Thursday, 8 December 2022

HUMBUG!



I am a devout and devoted ‘Dickensian Christmas Caroller’! (Did you know I am obsessed with Dickens’ famous “Ghost Story of Christmas”? Or that I once wrote a book about it?) So it’s always a case of anticipated pleasure when a December rolls around offering a new version of the best-known Christmas story outside of those in the Gospels!

 

 

Netflix’s Scrooge: A Christmas Carol, is very much an animated movie for our times: slick, brittle-hard, animation (oh, how I yearn, instead, for the humanity of Aardman’s Plasticine world); cute (but oddly unlovable) doe-eyed moppets; clumsy diversity-realigned characterisations (Scrooge’s nephew with an Indian Raj bride and even a hajib-wearing Londoner spotted in the crowd scenes); ratcheted-up grotesquery and exhausting, eye-tiring, over-the-top special effects sequences. Oh, yes, and there’s a dog: a bloodhound inherited by Scrooge from his “dead to begin with” partner, Jacob Marley. 

 


There is, of course, the obligatory starry voice cast: headed by the ubiquitous Luke Evans as Ebenezer Scrooge but with standout performances from a chilling Jonathan Pryce as the icy spectre of the late Mr. Marley and a cosy, quirky Olivia Colman as a mercurial Ghost of Christmas Past candle.

 


On the plus side (and every version of A Christmas Carol, although sometimes challenging to identify, will have occasional redeeming features), there are one or two smart plot embellishments such as having the young Scrooge working in a blacking factory and the put-upon clerk, Bob Cratchit, being (without knowing it) the son of one of those who, many years before, had been cruelly brought to ruin by Messrs Scrooge and Marley.

 

What really got me through this over-long, over-done interpretation were the sharp lyrics and fuzzy sentiment of the songs by the late Leslie Bricusse. It was, I admit, a case of chronic nostalgia for I first heard these songs on a December night, fifty-two years ago, when my best friend and I attended a royal charity premiere for Ronald Neame’s film musical, Scrooge, starring Albert Finney as Dickens’ “squeezing, wrenching, grasping, scraping, clutching, covetous, old sinner!” 

 

Later that evening, fuelled with the spirit of Christmastide (and a few ‘rum-and-blacks’) I recall we danced our way down Charing Cross Road singing Bricusse’s particularly catchy little ditty, ‘Thank You Very Much’ to the bemusement of passers-by.  


 

In 1992, Bricusse reworked the musical for the stage with his long-time friend and creative collaborator Anthony Newley (Stop the World – I Want to Get Off) as the titular humbug, a role later revived by Tommy Steele.

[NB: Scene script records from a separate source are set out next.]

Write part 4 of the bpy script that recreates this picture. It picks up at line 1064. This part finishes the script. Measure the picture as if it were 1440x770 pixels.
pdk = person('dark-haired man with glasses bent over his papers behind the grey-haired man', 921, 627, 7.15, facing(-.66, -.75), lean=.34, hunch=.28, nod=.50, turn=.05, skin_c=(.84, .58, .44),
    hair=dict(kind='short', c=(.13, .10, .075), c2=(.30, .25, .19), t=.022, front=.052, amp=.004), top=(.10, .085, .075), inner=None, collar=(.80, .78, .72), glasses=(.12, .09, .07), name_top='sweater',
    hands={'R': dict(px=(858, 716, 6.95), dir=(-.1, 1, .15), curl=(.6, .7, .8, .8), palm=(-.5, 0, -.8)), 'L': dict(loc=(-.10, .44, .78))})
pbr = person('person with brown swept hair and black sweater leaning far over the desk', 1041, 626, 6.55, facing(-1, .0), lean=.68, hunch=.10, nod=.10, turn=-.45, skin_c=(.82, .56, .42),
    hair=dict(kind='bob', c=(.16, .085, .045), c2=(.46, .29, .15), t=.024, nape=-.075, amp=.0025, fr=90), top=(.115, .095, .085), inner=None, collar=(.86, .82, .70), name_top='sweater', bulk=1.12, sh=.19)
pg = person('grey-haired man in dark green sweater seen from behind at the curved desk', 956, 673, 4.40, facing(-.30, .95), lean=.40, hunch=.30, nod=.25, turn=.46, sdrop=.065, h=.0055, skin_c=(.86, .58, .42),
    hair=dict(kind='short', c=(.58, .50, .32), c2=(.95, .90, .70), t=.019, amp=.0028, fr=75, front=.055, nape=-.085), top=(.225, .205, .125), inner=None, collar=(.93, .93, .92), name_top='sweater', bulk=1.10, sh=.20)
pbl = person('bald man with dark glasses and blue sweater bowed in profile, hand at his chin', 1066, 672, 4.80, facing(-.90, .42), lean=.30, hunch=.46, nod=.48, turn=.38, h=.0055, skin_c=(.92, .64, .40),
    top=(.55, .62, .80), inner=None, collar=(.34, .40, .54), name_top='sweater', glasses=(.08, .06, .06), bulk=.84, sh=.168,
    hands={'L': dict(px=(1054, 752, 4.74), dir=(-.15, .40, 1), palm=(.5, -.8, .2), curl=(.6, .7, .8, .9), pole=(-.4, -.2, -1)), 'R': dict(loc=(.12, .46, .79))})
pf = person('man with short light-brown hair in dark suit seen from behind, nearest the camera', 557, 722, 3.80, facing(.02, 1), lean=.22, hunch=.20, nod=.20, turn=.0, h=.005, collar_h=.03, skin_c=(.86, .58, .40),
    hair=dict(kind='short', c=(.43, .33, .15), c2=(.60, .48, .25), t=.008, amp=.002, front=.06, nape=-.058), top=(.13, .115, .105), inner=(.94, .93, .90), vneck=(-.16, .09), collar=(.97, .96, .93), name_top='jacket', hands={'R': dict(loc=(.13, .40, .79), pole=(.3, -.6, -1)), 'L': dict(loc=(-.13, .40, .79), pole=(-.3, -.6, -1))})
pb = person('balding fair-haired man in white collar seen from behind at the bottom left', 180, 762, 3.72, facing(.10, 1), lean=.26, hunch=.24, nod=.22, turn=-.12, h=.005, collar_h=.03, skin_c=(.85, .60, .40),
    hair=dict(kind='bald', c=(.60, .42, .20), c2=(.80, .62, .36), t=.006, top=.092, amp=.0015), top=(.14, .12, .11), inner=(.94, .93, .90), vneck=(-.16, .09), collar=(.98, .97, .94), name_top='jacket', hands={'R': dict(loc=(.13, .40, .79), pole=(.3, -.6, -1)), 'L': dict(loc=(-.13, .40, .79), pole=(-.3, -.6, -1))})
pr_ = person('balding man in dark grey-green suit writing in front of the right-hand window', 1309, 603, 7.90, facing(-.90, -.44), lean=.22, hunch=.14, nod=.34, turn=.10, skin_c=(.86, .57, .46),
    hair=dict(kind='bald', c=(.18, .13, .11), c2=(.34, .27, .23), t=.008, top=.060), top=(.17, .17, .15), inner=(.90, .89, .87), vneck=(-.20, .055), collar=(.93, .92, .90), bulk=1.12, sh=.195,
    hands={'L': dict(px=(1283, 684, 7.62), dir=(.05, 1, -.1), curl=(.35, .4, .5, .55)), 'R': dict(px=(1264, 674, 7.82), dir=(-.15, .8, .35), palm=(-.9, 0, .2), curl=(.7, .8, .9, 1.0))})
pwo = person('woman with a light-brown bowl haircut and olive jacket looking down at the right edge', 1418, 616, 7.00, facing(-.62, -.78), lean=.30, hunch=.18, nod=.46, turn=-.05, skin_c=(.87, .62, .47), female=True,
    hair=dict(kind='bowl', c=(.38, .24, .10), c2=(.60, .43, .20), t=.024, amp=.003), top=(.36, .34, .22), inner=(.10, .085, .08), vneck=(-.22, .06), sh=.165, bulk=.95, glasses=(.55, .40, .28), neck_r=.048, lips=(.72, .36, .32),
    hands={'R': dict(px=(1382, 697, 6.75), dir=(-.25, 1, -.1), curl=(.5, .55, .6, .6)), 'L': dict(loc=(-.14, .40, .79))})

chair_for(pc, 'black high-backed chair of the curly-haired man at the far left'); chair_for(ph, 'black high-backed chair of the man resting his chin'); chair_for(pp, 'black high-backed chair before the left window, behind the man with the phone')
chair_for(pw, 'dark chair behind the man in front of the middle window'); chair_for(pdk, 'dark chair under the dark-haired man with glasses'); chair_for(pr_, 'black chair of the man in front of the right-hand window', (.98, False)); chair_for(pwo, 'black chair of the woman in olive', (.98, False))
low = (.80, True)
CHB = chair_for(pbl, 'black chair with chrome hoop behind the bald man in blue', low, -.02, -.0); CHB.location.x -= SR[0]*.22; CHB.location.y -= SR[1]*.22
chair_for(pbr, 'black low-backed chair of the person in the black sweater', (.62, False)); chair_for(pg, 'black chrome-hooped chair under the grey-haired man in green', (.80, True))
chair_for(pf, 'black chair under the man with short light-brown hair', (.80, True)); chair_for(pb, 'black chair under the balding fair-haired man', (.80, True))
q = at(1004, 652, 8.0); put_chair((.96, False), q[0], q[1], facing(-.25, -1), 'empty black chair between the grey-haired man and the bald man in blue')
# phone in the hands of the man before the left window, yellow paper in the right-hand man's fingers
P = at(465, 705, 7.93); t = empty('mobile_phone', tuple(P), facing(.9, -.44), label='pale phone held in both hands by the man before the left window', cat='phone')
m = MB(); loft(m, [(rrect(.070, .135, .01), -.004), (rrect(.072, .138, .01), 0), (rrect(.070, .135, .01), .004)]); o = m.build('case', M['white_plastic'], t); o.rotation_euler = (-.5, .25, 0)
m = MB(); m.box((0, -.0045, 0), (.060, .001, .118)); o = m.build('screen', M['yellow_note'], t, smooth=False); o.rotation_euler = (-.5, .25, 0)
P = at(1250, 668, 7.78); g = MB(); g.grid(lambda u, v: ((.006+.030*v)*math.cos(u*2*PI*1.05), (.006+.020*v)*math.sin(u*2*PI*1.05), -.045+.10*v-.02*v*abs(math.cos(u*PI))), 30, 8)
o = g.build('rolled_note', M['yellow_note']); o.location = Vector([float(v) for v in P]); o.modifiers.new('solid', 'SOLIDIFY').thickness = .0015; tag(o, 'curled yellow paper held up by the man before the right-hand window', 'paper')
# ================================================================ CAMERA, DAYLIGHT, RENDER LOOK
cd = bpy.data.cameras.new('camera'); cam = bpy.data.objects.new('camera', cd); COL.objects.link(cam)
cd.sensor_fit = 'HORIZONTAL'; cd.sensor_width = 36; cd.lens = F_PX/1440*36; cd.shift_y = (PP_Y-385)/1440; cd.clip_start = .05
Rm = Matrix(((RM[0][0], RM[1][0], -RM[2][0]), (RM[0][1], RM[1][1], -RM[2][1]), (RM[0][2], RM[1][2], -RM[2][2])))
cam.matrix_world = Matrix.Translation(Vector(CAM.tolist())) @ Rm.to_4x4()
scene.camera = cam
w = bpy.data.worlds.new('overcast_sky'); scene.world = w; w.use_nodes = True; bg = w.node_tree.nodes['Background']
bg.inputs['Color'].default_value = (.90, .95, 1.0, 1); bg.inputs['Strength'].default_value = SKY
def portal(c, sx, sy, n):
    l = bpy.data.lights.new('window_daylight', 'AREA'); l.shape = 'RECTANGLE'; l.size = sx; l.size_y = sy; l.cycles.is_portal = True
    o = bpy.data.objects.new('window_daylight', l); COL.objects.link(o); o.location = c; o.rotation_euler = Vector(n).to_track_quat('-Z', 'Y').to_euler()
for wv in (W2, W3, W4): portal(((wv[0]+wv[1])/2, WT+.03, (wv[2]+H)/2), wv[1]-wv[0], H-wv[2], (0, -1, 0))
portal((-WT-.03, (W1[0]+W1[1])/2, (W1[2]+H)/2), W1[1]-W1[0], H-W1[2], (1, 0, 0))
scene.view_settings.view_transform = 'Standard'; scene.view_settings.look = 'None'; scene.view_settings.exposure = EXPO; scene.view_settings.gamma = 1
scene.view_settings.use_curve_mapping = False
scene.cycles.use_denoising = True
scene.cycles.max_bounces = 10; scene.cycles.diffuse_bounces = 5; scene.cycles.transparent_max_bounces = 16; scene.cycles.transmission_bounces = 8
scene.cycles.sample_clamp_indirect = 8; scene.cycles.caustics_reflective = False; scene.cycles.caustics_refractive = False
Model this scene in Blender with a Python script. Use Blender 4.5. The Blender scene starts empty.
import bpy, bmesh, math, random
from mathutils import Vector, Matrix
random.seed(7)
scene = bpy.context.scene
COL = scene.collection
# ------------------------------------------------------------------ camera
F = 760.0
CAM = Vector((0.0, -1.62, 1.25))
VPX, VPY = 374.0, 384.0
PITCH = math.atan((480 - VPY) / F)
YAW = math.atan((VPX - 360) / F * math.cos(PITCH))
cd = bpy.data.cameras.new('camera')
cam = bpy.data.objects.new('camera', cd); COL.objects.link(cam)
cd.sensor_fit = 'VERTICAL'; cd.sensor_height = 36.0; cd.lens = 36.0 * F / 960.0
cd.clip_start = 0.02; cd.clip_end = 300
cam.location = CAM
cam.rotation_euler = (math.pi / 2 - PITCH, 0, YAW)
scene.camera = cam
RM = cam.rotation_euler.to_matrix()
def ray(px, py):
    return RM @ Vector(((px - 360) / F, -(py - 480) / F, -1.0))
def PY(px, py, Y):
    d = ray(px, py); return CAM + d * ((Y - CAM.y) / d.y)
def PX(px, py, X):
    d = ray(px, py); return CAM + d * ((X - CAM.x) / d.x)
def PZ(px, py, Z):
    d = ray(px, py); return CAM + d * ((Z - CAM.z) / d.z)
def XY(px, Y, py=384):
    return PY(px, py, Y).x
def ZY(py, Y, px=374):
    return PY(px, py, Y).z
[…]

Obviously, being the Carol nerd that I am, I saw both these titanic (if idiosyncratic) legends in the role.

 


It is the case, therefore, that these songs have been part of my musical psyche since I was 21-years-old and – alongside the carols that I’ve known since my childhood – are an indelible element of my personal Christmas soundtrack. Maybe that fact may have softened what might otherwise have been a less tolerant review of the new movie, but – as is almost always the case with adaptations of this book (think of the versions with Alastair Sim, George C. Scott, Kelsey Grammer, Mickey Mouse, The Muppets or Mr Magoo) something always comes through – powerfully or obliquely – of Dickens’ miraculous concoction of jollity and sorrow, hope and regret, the innocence of youth and the sagacity of age, searing social commentary, warm-hearted, open-handed Christian compassion and the very essence of ‘Christmasness’ as only this literary alchemist could conjure.